Written instruction: Transcribe the material in full. Nothing should differ except that the pictures are left out.

Available data:
* begin *

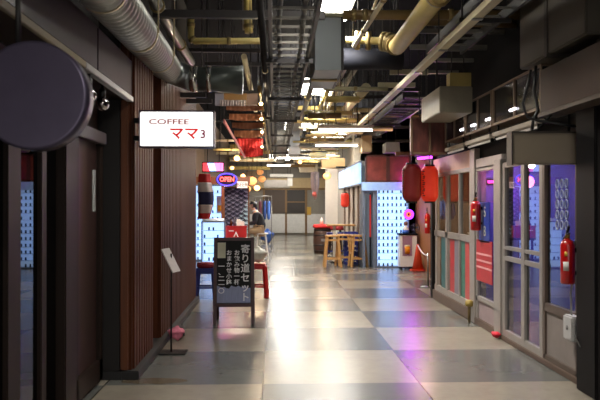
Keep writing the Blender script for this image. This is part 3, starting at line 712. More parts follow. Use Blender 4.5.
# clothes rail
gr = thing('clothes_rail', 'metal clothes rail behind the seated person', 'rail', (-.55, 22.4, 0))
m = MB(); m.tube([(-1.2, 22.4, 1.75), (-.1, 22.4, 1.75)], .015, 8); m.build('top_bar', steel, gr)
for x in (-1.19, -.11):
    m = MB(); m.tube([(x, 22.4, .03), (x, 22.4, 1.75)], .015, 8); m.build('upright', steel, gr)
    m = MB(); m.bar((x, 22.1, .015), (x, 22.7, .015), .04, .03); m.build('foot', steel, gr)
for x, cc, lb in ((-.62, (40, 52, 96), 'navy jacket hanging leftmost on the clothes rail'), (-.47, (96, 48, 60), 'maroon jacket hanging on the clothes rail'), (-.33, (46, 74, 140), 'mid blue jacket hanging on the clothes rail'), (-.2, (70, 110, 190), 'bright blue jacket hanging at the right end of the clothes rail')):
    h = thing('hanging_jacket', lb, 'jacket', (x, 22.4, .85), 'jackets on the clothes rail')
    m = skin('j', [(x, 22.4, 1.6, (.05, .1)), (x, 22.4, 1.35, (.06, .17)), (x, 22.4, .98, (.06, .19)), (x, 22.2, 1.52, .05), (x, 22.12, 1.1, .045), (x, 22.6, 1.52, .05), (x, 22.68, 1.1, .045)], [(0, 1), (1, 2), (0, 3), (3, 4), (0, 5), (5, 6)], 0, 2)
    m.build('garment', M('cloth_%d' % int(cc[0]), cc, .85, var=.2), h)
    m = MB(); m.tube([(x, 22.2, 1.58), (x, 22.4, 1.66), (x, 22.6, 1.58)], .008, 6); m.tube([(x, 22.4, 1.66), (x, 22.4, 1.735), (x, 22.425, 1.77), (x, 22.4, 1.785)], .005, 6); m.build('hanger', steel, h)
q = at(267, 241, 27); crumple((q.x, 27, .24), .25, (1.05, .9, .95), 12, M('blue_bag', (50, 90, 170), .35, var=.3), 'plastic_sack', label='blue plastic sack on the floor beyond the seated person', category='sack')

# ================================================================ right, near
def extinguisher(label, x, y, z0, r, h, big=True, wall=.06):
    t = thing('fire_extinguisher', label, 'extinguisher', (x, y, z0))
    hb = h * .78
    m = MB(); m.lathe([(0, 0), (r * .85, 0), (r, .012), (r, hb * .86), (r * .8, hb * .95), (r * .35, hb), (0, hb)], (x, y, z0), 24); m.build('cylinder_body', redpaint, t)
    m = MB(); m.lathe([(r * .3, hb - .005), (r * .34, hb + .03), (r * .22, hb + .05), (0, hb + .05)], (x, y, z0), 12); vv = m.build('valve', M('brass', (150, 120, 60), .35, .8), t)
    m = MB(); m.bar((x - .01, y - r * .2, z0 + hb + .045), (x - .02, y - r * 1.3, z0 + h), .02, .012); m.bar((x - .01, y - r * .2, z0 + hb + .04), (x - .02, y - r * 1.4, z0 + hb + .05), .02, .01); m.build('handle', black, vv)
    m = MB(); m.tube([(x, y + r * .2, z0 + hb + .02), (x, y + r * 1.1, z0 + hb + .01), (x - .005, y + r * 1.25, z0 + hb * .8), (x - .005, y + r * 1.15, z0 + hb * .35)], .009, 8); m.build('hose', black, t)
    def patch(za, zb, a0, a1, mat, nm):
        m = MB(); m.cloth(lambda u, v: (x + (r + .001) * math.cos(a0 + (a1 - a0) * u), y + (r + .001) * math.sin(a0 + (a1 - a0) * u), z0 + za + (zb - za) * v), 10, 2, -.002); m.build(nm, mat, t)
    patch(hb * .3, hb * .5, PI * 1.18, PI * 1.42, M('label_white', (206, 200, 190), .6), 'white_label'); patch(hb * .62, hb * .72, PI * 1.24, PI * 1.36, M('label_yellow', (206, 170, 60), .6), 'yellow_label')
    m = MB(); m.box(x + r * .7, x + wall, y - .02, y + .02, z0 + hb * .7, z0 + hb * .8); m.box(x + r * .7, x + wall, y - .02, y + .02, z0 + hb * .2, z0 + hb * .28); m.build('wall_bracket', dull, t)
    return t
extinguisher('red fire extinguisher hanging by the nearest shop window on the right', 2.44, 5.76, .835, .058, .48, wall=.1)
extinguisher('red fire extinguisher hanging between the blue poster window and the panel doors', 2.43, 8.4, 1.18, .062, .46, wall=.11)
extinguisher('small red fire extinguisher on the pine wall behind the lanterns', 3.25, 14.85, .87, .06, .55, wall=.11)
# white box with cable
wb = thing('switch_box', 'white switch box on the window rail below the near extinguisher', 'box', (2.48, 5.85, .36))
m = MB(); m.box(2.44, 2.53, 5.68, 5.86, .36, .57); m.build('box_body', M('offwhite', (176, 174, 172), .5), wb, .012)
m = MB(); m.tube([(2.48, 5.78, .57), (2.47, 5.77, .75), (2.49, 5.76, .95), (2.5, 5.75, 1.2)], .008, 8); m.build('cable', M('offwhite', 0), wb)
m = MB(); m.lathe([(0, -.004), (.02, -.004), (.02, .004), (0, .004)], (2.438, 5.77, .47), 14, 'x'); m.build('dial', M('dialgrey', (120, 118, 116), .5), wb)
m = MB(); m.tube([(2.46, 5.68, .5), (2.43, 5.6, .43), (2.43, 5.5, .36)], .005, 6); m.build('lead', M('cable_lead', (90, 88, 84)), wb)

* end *

Task response:
Keep writing the Blender script for this image. This is part 3, starting at line 712. More parts follow. Use Blender 4.5.
# clothes rail
gr = thing('clothes_rail', 'metal clothes rail behind the seated person', 'rail', (-.55, 22.4, 0))
m = MB(); m.tube([(-1.2, 22.4, 1.75), (-.1, 22.4, 1.75)], .015, 8); m.build('top_bar', steel, gr)
for x in (-1.19, -.11):
    m = MB(); m.tube([(x, 22.4, .03), (x, 22.4, 1.75)], .015, 8); m.build('upright', steel, gr)
    m = MB(); m.bar((x, 22.1, .015), (x, 22.7, .015), .04, .03); m.build('foot', steel, gr)
for x, cc, lb in ((-.62, (40, 52, 96), 'navy jacket hanging leftmost on the clothes rail'), (-.47, (96, 48, 60), 'maroon jacket hanging on the clothes rail'), (-.33, (46, 74, 140), 'mid blue jacket hanging on the clothes rail'), (-.2, (70, 110, 190), 'bright blue jacket hanging at the right end of the clothes rail')):
    h = thing('hanging_jacket', lb, 'jacket', (x, 22.4, .85), 'jackets on the clothes rail')
    m = skin('j', [(x, 22.4, 1.6, (.05, .1)), (x, 22.4, 1.35, (.06, .17)), (x, 22.4, .98, (.06, .19)), (x, 22.2, 1.52, .05), (x, 22.12, 1.1, .045), (x, 22.6, 1.52, .05), (x, 22.68, 1.1, .045)], [(0, 1), (1, 2), (0, 3), (3, 4), (0, 5), (5, 6)], 0, 2)
    m.build('garment', M('cloth_%d' % int(cc[0]), cc, .85, var=.2), h)
    m = MB(); m.tube([(x, 22.2, 1.58), (x, 22.4, 1.66), (x, 22.6, 1.58)], .008, 6); m.tube([(x, 22.4, 1.66), (x, 22.4, 1.735), (x, 22.425, 1.77), (x, 22.4, 1.785)], .005, 6); m.build('hanger', steel, h)
q = at(267, 241, 27); crumple((q.x, 27, .24), .25, (1.05, .9, .95), 12, M('blue_bag', (50, 90, 170), .35, var=.3), 'plastic_sack', label='blue plastic sack on the floor beyond the seated person', category='sack')

# ================================================================ right, near
def extinguisher(label, x, y, z0, r, h, big=True, wall=.06):
    t = thing('fire_extinguisher', label, 'extinguisher', (x, y, z0))
    hb = h * .78
    m = MB(); m.lathe([(0, 0), (r * .85, 0), (r, .012), (r, hb * .86), (r * .8, hb * .95), (r * .35, hb), (0, hb)], (x, y, z0), 24); m.build('cylinder_body', redpaint, t)
    m = MB(); m.lathe([(r * .3, hb - .005), (r * .34, hb + .03), (r * .22, hb + .05), (0, hb + .05)], (x, y, z0), 12); vv = m.build('valve', M('brass', (150, 120, 60), .35, .8), t)
    m = MB(); m.bar((x - .01, y - r * .2, z0 + hb + .045), (x - .02, y - r * 1.3, z0 + h), .02, .012); m.bar((x - .01, y - r * .2, z0 + hb + .04), (x - .02, y - r * 1.4, z0 + hb + .05), .02, .01); m.build('handle', black, vv)
    m = MB(); m.tube([(x, y + r * .2, z0 + hb + .02), (x, y + r * 1.1, z0 + hb + .01), (x - .005, y + r * 1.25, z0 + hb * .8), (x - .005, y + r * 1.15, z0 + hb * .35)], .009, 8); m.build('hose', black, t)
    def patch(za, zb, a0, a1, mat, nm):
        m = MB(); m.cloth(lambda u, v: (x + (r + .001) * math.cos(a0 + (a1 - a0) * u), y + (r + .001) * math.sin(a0 + (a1 - a0) * u), z0 + za + (zb - za) * v), 10, 2, -.002); m.build(nm, mat, t)
    patch(hb * .3, hb * .5, PI * 1.18, PI * 1.42, M('label_white', (206, 200, 190), .6), 'white_label'); patch(hb * .62, hb * .72, PI * 1.24, PI * 1.36, M('label_yellow', (206, 170, 60), .6), 'yellow_label')
    m = MB(); m.box(x + r * .7, x + wall, y - .02, y + .02, z0 + hb * .7, z0 + hb * .8); m.box(x + r * .7, x + wall, y - .02, y + .02, z0 + hb * .2, z0 + hb * .28); m.build('wall_bracket', dull, t)
    return t
extinguisher('red fire extinguisher hanging by the nearest shop window on the right', 2.44, 5.76, .835, .058, .48, wall=.1)
extinguisher('red fire extinguisher hanging between the blue poster window and the panel doors', 2.43, 8.4, 1.18, .062, .46, wall=.11)
extinguisher('small red fire extinguisher on the pine wall behind the lanterns', 3.25, 14.85, .87, .06, .55, wall=.11)
# white box with cable
wb = thing('switch_box', 'white switch box on the window rail below the near extinguisher', 'box', (2.48, 5.85, .36))
m = MB(); m.box(2.44, 2.53, 5.68, 5.86, .36, .57); m.build('box_body', M('offwhite', (176, 174, 172), .5), wb, .012)
m = MB(); m.tube([(2.48, 5.78, .57), (2.47, 5.77, .75), (2.49, 5.76, .95), (2.5, 5.75, 1.2)], .008, 8); m.build('cable', M('offwhite', 0), wb)
m = MB(); m.lathe([(0, -.004), (.02, -.004), (.02, .004), (0, .004)], (2.438, 5.77, .47), 14, 'x'); m.build('dial', M('dialgrey', (120, 118, 116), .5), wb)
m = MB(); m.tube([(2.46, 5.68, .5), (2.43, 5.6, .43), (2.43, 5.5, .36)], .005, 6); m.build('lead', M('cable_lead', (90, 88, 84)), wb)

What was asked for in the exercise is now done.